When you look at this picture, what do you see? People reading, yes. Are they reading together or alone? I get a sense of alone-together from this group. Each is absorbed in his reading but it’s a companionable solitude, or so it looks to me.
In a sense, though, every reader is always a solitary reader. A good book generates a force field that keeps the world out, whether you’re on a park bench or in a library or in Grand Central Station. That’s part of the fun, yes? At least it is for me. When I read, I don’t feel alone, even if there’s no-one else nearby. The book is with me; the author or narrator, the characters, the setting keep me company. It’s hard to be lonely. And yet I am delightfully alone when I read, no matter where I am. It’s a private world.
Enter social reading, enabled by online platforms like Social Book, created by the Institute for the Future of the Book. If I don’t want to be alone when I read–if I want to share my thoughts and reactions with other readers–I can get online and talk to them around the text itself. In theory, anyway, readers can have company wherever we are, as long as we can get online. We don’t have to be sharing a park bench to read together. We can find company in the margins–if we want to. More on that in a minute.

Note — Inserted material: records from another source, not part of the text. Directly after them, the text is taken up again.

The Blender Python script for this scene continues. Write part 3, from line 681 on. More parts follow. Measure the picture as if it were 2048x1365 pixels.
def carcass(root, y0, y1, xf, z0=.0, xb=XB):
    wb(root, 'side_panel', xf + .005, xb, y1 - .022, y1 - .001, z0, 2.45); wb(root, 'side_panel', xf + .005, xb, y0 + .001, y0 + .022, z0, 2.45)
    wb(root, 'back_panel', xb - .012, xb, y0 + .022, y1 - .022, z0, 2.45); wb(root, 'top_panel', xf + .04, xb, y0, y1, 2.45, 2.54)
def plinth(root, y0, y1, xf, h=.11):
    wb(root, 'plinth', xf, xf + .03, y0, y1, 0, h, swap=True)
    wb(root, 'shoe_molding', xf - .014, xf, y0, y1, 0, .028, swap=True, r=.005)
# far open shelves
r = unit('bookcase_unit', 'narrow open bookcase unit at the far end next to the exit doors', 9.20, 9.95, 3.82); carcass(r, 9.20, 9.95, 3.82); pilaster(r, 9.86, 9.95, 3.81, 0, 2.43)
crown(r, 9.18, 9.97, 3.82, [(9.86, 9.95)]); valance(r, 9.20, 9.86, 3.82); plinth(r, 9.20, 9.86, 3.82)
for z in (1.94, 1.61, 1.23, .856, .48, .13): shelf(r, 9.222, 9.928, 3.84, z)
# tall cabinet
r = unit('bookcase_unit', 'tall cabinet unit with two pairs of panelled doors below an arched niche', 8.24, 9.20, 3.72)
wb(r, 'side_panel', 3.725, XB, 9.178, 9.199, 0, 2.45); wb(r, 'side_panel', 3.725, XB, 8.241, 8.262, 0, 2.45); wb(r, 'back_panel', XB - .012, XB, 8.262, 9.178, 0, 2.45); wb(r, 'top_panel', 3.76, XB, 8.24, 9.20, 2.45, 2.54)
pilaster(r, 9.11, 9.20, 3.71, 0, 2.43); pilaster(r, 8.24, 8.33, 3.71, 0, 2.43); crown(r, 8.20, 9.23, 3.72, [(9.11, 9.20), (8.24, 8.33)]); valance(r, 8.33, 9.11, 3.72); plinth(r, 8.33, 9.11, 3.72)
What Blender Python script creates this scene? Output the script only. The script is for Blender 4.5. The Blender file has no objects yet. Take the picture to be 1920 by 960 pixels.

I recently wrote a column about a neat Social Book pilot project, the Open Utopia, which invites the world to comment on and even rewrite Thomas More’s 16th-century classic (“With ‘Social Reading,’ Books Become Places to Meet,” CHE, Nov. 26, 2012). I talked to professors who are experimenting with social reading in their classrooms, with some success. They say that social reading draws students into assigned reading and generates a lot of discussion–sometimes too much. As I say in the article, though, too much discussion is not really a bad problem to have. It’s certainly better than the dull disengagement and the glassy-eyed stare of the bored student.
I expect to see social reading take off in classrooms. It seems like a natural there. Will it catch on with us solitary types reading on park benches, in train stations, in our living rooms? I’m not sure I want more company when I read. But I will try to make room on the bench.